Exactly retype the lines of the material from its first line to the line with "SC.camera = camo", including both.

* [Data section]
+ + + + +
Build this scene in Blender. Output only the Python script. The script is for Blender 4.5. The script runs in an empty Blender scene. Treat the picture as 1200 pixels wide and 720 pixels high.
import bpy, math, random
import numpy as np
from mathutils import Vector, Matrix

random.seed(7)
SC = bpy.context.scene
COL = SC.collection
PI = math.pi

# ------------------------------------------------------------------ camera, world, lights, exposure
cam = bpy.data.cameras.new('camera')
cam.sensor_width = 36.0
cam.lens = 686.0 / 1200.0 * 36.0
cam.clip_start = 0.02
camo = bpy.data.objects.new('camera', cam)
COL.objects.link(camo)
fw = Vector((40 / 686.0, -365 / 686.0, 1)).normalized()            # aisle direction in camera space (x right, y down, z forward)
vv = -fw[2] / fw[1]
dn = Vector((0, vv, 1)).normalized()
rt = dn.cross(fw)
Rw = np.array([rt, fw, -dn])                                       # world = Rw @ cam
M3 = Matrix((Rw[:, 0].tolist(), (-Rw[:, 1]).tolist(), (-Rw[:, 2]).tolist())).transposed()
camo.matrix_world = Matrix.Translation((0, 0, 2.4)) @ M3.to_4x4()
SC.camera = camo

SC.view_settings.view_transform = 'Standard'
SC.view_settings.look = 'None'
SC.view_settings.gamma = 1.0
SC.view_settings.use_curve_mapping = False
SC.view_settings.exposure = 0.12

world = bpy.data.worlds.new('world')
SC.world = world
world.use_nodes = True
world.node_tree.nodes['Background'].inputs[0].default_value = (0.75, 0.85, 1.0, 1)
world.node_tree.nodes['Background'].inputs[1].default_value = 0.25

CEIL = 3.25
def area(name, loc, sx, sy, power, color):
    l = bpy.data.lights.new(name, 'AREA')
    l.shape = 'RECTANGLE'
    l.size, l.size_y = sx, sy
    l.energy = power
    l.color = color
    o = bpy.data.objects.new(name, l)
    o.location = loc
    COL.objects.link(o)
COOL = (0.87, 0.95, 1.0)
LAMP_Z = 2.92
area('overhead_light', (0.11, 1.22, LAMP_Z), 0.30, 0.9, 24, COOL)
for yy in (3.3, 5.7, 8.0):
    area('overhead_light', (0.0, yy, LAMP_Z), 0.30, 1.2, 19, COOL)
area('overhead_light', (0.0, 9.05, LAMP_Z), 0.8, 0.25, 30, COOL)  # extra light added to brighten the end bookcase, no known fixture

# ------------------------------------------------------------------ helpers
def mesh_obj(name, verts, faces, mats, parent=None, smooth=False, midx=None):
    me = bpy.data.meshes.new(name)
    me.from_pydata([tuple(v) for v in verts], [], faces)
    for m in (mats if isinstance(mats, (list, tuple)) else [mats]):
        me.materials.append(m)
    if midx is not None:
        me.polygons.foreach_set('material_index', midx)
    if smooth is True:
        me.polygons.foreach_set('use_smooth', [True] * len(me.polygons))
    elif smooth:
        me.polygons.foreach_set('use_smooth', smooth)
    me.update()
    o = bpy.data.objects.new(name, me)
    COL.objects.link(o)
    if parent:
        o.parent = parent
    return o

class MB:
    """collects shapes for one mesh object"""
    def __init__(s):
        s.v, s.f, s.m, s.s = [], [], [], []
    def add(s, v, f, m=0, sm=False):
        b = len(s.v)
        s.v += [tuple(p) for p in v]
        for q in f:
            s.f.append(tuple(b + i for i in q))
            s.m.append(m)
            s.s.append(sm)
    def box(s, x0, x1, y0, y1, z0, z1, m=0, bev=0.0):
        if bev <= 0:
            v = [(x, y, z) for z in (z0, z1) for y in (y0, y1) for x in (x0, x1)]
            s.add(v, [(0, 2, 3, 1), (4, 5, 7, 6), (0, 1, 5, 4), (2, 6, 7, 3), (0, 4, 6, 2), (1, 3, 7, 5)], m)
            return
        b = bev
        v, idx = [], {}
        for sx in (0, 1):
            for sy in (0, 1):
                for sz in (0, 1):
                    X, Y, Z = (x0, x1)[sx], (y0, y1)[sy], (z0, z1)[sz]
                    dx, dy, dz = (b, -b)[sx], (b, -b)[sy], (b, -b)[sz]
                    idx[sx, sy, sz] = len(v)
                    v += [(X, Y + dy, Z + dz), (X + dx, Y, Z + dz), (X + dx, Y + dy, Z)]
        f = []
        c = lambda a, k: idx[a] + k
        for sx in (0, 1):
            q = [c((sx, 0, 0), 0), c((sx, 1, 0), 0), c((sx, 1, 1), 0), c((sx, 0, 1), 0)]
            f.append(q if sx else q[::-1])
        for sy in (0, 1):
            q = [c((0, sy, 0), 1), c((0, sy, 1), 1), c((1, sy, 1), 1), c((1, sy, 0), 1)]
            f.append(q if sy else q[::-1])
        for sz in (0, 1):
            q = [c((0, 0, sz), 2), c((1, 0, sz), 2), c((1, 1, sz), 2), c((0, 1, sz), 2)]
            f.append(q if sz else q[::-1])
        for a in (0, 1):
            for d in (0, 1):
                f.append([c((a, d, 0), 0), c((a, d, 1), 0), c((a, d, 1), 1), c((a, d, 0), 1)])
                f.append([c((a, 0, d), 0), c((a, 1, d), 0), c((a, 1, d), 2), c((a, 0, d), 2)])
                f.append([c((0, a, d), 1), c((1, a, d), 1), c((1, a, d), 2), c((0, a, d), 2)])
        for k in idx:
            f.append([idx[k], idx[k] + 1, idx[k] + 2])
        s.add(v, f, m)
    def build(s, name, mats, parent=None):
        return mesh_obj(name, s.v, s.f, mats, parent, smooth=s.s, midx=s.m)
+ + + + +
* [Result of the exercise]
Build this scene in Blender. Output only the Python script. The script is for Blender 4.5. The script runs in an empty Blender scene. Treat the picture as 1200 pixels wide and 720 pixels high.
import bpy, math, random
import numpy as np
from mathutils import Vector, Matrix

random.seed(7)
SC = bpy.context.scene
COL = SC.collection
PI = math.pi

# ------------------------------------------------------------------ camera, world, lights, exposure
cam = bpy.data.cameras.new('camera')
cam.sensor_width = 36.0
cam.lens = 686.0 / 1200.0 * 36.0
cam.clip_start = 0.02
camo = bpy.data.objects.new('camera', cam)
COL.objects.link(camo)
fw = Vector((40 / 686.0, -365 / 686.0, 1)).normalized()            # aisle direction in camera space (x right, y down, z forward)
vv = -fw[2] / fw[1]
dn = Vector((0, vv, 1)).normalized()
rt = dn.cross(fw)
Rw = np.array([rt, fw, -dn])                                       # world = Rw @ cam
M3 = Matrix((Rw[:, 0].tolist(), (-Rw[:, 1]).tolist(), (-Rw[:, 2]).tolist())).transposed()
camo.matrix_world = Matrix.Translation((0, 0, 2.4)) @ M3.to_4x4()
SC.camera = camo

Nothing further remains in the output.